## begin

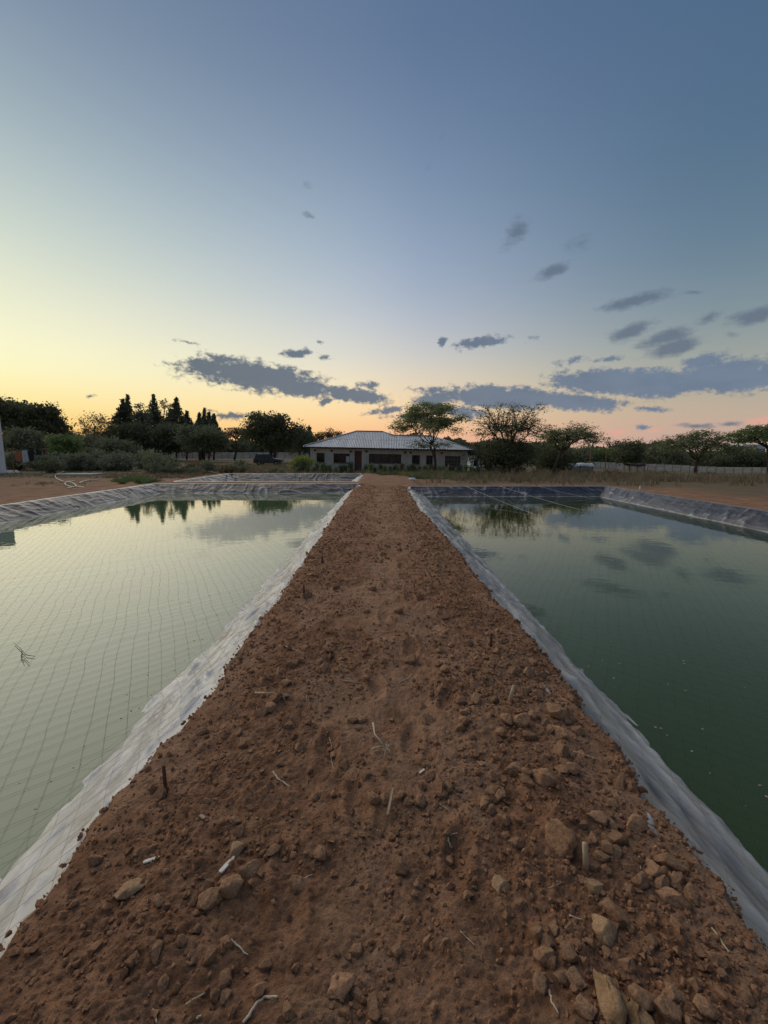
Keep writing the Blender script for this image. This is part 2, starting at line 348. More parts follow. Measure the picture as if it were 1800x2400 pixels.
# ------------------------------------------------------------------ ground
# pond crests: x0, x1, y0, y1 ; water lies .40 m below the crest
CREST = 1.07
PONDS = [(-11.45, -CREST, -9.0, 21.2), (CREST, 10.25, -9.0, 19.6), (-11.3, -1.45, 22.9, 31.2)]
WATER_Z = -.40
def rect_d(x, y, r):
    """distance outside (+) / inside (-) of a rectangle"""
    dx = np.maximum(r[0] - x, x - r[1]); dy = np.maximum(r[2] - y, y - r[3])
    return np.where((dx < 0) & (dy < 0), np.maximum(dx, dy), np.hypot(np.maximum(dx, 0), np.maximum(dy, 0)))
def gz(x, y):
    x = np.asarray(x, float); y = np.asarray(y, float)
    far = sstep(24, 62, y)
    base = -.36 - .041 * np.log1p(np.exp(np.clip((x + 4) / 3, -30, 30))) * 3 * far
    base = np.maximum(base, -9 - 0 * x)
    base = base + .06 * fbm(np.stack([x * .22, y * .22], -1), 3, 3) + .025 * fbm(np.stack([x * 1.3, y * 1.3], -1), 5, 3)
    d = np.min([rect_d(x, y, r) for r in PONDS], axis=0)
    z = base + (-.0 - base) * (1 - sstep(.5, 2.6, d)) + .02 * fbm(np.stack([x * 2.1, y * 2.1], -1), 9, 3) * (d > 0)
    path = (1 - sstep(1.3, 2.6, np.abs(x + .0))) * (1 - sstep(28, 33, y))
    z = np.maximum(z, base + (0 - base) * path)
    z = np.where(d < -.02, -1.7, z)
    under = (1 - sstep(1.5, 1.9, np.abs(x))) * (1 - sstep(19.2, 21.4, y))
    return z - .22 * under
def G(px, py, hf=None, it=14):
    """ground point under a photo pixel"""
    d = ray(px, py); z = -.3
    for _ in range(it):
        t = (z - CAMH) / d[2]; p = d * t
        z = float((hf or gz)(p[0], p[1]))
    return np.array([p[0], p[1], z])

def build_ground():
    def axis(lo, hi, step, far, n):
        mid = np.arange(lo, hi + 1e-6, step); g = np.geomspace(step * 1.5, far, n)
        return np.concatenate([(lo - g)[::-1], mid, hi + g])
    xs = axis(-14, 14, .2, 4000, 62); ys = axis(-11, 36, .2, 4000, 62)
    Xg, Yg = np.meshgrid(xs, ys)
    Zg = gz(Xg, Yg); nx, ny = len(xs), len(ys)
    idx = np.arange(nx * ny).reshape(ny, nx)
    Fq = np.stack([idx[:-1, :-1], idx[:-1, 1:], idx[1:, 1:], idx[1:, :-1]], -1).reshape(-1, 4)
    V = np.stack([Xg, Yg, Zg], -1).reshape(-1, 3)
    me = make_mesh('ground', V, Fq, M['ground'], True)
    d = np.min([rect_d(V[:, 0], V[:, 1], r) for r in PONDS], axis=0)
    g = sstep(3.0, 8.5, d + 2.6 * fbm(V[:, :2] * .35, 21, 4)) * sstep(1.5, 3.5, np.abs(V[:, 0]) + (V[:, 1] > 33) * 9)
    g *= np.where((V[:, 0] < -10) & (V[:, 1] < 32), .25, 1.0)
    a = me.attributes.new('grassy', 'FLOAT', 'POINT'); a.data.foreach_set('value', g.astype(np.float32))
    tag(link('ground', me), kind='structure')
build_ground()

# ------------------------------------------------------------------ earth bank between the ponds
SEC_LIP = np.array([(-.34, -.16), (-.2, -.07), (-.1, .0), (-.02, .022), (.05, .005), (.2, -.085), (.4, -.205), (.55, -.30), (.7, -.40), (.8, -.46), (1.15, -.70)])
SEC = np.array([(-.34, -.30), (-.2, -.20), (-.1, -.13), (0, -.085), (.08, -.07), (.2, -.10), (.4, -.195), (.55, -.275), (.7, -.36), (.8, -.43), (1.15, -.70)])
def liner_h(d):
    return np.interp(d, SEC[:, 0], SEC[:, 1])
_le = [(846, 1123), (808, 1177), (759, 1258), (694, 1367), (607, 1486), (521, 1617), (434, 1714), (315, 1823), (233, 1910), (184, 1996), (110, 2110), (30, 2230)]
_re = [(960, 1170), (987, 1204), (1041, 1264), (1139, 1389), (1248, 1508), (1324, 1606), (1421, 1736), (1486, 1866), (1562, 1942), (1671, 2083), (1800, 2246)]
def edge_curve(pts, sgn):
    q = np.array([(lambda p: (p[0], p[1]))(ray(a, b) * ((-.04 - CAMH) / ray(a, b)[2])) for a, b in pts])
    o = np.argsort(q[:, 1]); ys, xs = q[o, 1], q[o, 0]
    def f(y):
        y = np.asarray(y, float); x = np.interp(y, ys, xs)
        p = np.stack([y * 3.1, y * 0 + sgn * 9], -1); k = np.stack([y * 17.0, y * 0 + sgn * 5], -1)
        return sgn * np.clip(np.abs(x) + .055 + .060 * fbm(p, 31, 3) + .048 * fbm(k, 33, 4), 1.02, 1.44)
    return f
xl, xr = edge_curve(_le, -1), edge_curve(_re, 1)
FEET = [(-.12, 1.75, .1), (.16, 2.2, -.1), (-.05, 2.75, .2), (.22, 3.3, -.1), (.0, 3.9, .1), (.28, 4.5, -.1), (.05, 5.1, .1), (-.35, 1.35, .3), (.3, 1.5, -.3), (.25, 5.8, 0), (0, 6.5, 0), (-.4, 3.1, .2), (-.3, 2.1, .1), (.42, 2.6, -.3)]
def soil_z(x, y):
    x = np.asarray(x, float); y = np.asarray(y, float)
    p = np.stack([x, y], -1)
    z = .030 * fbm(p * 1.6, 41, 3) + .022 * fbm(p * 5.0, 43, 3)
    for fx, fy, ft in FEET:
        c_, s_ = math.cos(ft), math.sin(ft); dx, dy = x - fx, y - fy
        q = ((dx * c_ + dy * s_) / .05) ** 2 + ((-dx * s_ + dy * c_) / .135) ** 2; z = z - .026 * np.exp(-q ** 2) + .010 * np.exp(-(q - 2.0) ** 2)
    lump = np.maximum(fbm(p * 13, 47, 3), -.1); tr_ = .28 + .72 * sstep(.15, .65, np.abs(x + .05 * np.sin(y))); z = z + tr_ * .026 * lump + tr_ * .016 * np.abs(fbm(p * 34, 51, 3)) + .008 * fbm(p * 90, 53, 2)
    L_, R_ = xl(y), xr(y)
    e = np.minimum(x - L_, R_ - x)                      # distance to the soil's ragged edge
    edge_l = (x < 0); base_edge = liner_h(np.where(edge_l, np.abs(L_), np.abs(R_)) - CREST) + .034
    rise = 1 - np.exp(-np.maximum(e, 0) / .16)
    top = z + np.where(edge_l, -.02, -.05) * (1 - sstep(.0, .55, e))
    h = base_edge * (1 - rise) + top * rise + .028 * sstep(0, .03, e) * (1 - rise)
    return np.where(e < 0, base_edge - .25 * sstep(0, .08, -e) - .01, h) - .30 * sstep(20.3, 21.3, y)
_gx, _gy = np.arange(-1.6, 1.6, .015), np.arange(.4, 21.6, .015)
_gs = soil_z(*np.meshgrid(_gx, _gy))
def soil_q(x, y):
    fx, fy = min(max((x + 1.6) / .015, 0), len(_gx) - 2.01), min(max((y - .4) / .015, 0), len(_gy) - 2.01)
    i, j = int(fx), int(fy); u, v = fx - i, fy - j
    return (_gs[j, i] * (1 - u) + _gs[j, i + 1] * u) * (1 - v) + (_gs[j + 1, i] * (1 - u) + _gs[j + 1, i + 1] * u) * v
def build_bank():
    ys = [.55]
    while ys[-1] < 21.4: ys.append(ys[-1] + max(.0052 * ys[-1] ** 1.08, .0052))
    ys = np.array([-9 + .2 * i for i in range(40)] + [-.95 + .05 * i for i in range(30)] + ys)
    u = np.linspace(-1, 1, 330); u = np.sign(u) * (1 - (1 - np.abs(u)) ** 1.12)
    Yg, U = np.meshgrid(ys, u, indexing='ij')
    Lx, Rx = (xl(ys) - .06)[:, None], (xr(ys) + .06)[:, None]
    Xg = Lx + (Rx - Lx) * (U + 1) / 2
    Zg = soil_z(Xg, Yg)
    idx = np.arange(Xg.size).reshape(Xg.shape)
    Fq = np.stack([idx[:-1, :-1], idx[:-1, 1:], idx[1:, 1:], idx[1:, :-1]], -1).reshape(-1, 4)
    me = make_mesh('path', np.stack([Xg, Yg, Zg], -1), Fq, M['soil'], True)
    pp = np.stack([Xg, Yg], -1)
    du = sstep(-.05, .55, fbm(pp * np.array([2.6, 1.5]), 201, 4) + .25 * np.exp(-(Xg / .5) ** 2)) * .55 + .25 * sstep(.1, .5, fbm(pp * 14, 203, 3))
    at = me.attributes.new('dusty', 'FLOAT', 'POINT'); at.data.foreach_set('value', np.clip(du, 0, 1).ravel().astype(np.float32))
    tag(link('path', me), kind='structure')
build_bank()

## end

Leave out the pictures and repeat exactly the lines from the start of the material through the line that contains "return np.array([p[0], p[1], z])", both included.

Keep writing the Blender script for this image. This is part 2, starting at line 348. More parts follow. Measure the picture as if it were 1800x2400 pixels.
# ------------------------------------------------------------------ ground
# pond crests: x0, x1, y0, y1 ; water lies .40 m below the crest
CREST = 1.07
PONDS = [(-11.45, -CREST, -9.0, 21.2), (CREST, 10.25, -9.0, 19.6), (-11.3, -1.45, 22.9, 31.2)]
WATER_Z = -.40
def rect_d(x, y, r):
    """distance outside (+) / inside (-) of a rectangle"""
    dx = np.maximum(r[0] - x, x - r[1]); dy = np.maximum(r[2] - y, y - r[3])
    return np.where((dx < 0) & (dy < 0), np.maximum(dx, dy), np.hypot(np.maximum(dx, 0), np.maximum(dy, 0)))
def gz(x, y):
    x = np.asarray(x, float); y = np.asarray(y, float)
    far = sstep(24, 62, y)
    base = -.36 - .041 * np.log1p(np.exp(np.clip((x + 4) / 3, -30, 30))) * 3 * far
    base = np.maximum(base, -9 - 0 * x)
    base = base + .06 * fbm(np.stack([x * .22, y * .22], -1), 3, 3) + .025 * fbm(np.stack([x * 1.3, y * 1.3], -1), 5, 3)
    d = np.min([rect_d(x, y, r) for r in PONDS], axis=0)
    z = base + (-.0 - base) * (1 - sstep(.5, 2.6, d)) + .02 * fbm(np.stack([x * 2.1, y * 2.1], -1), 9, 3) * (d > 0)
    path = (1 - sstep(1.3, 2.6, np.abs(x + .0))) * (1 - sstep(28, 33, y))
    z = np.maximum(z, base + (0 - base) * path)
    z = np.where(d < -.02, -1.7, z)
    under = (1 - sstep(1.5, 1.9, np.abs(x))) * (1 - sstep(19.2, 21.4, y))
    return z - .22 * under
def G(px, py, hf=None, it=14):
    """ground point under a photo pixel"""
    d = ray(px, py); z = -.3
    for _ in range(it):
        t = (z - CAMH) / d[2]; p = d * t
        z = float((hf or gz)(p[0], p[1]))
    return np.array([p[0], p[1], z])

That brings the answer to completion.